Ma il primo ministro sapeva o no di tutto questo? E delle intercettazioni a danno suo e del capo dello Stato? Uno dei testimoni sentiti dalla commissione parlamentare ha proposto una spiegazione: «Juncker non si interessava un granché delle cose dei servizi segreti, non erano proprio fra le sue priorità». E ci starebbe anche, con il carattere dell’uomo malato solo di finanza. Attenzione, dice oggi un suo collaboratore veterano: quell’uomo ha la passione per la finanza sì, e anche l’ambizione, ma non la passione per il potere, anche se può sembrar strano.

Qualunque sia la verità, c’è un inizio preciso per la sua odissea di oggi. È una sera del 2007: Juncker riceve nel suo studio Marco Mille, che cita una certa chiacchierata fra lo stesso premier e il granduca Enrico, un anno prima. Juncker sussulta: loro due parlavano a quattr’occhi, con il granduca, come fa ora Mille a sapere? E perché Mille tende spesso il braccio sul tavolo, con un bell’orologio al polso? Juncker non lo sa, ma nell’orologio c’è una microspia e Mille raccoglie parole, tante parole. Il filo si avvolge

Alla chiusa della sua arringa, ieri, Juncker ha puntato i piedi: «E adesso se dovete votare, votate.

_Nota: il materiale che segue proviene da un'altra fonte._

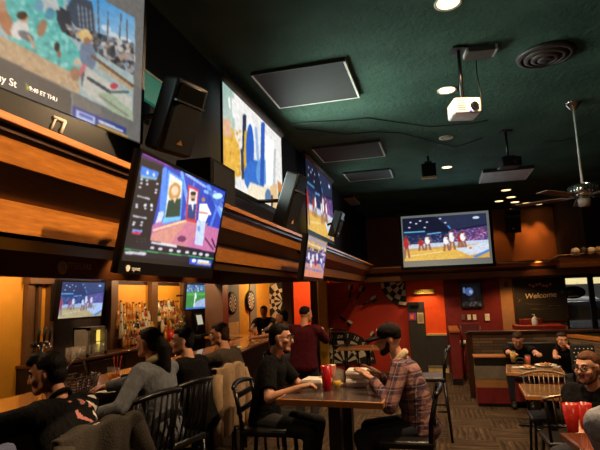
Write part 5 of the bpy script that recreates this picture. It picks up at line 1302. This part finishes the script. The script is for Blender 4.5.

Sfiduciatemi, se proprio ci tenete». Altra impennata di furia, o di orgoglio. Del resto, l’uomo ha nella sua biografia un padre che fu arruolato con la violenza dalla Wehrmacht tedesca, ma quella è rimasta forse l’unica «debolezza» di famiglia. L’altro giorno, con l’inchiesta in corso da tempo, nel Granducato c’è stato l’ultimo sondaggio: il 39% dei lussemburghesi indica Juncker come il capo di governo ideale.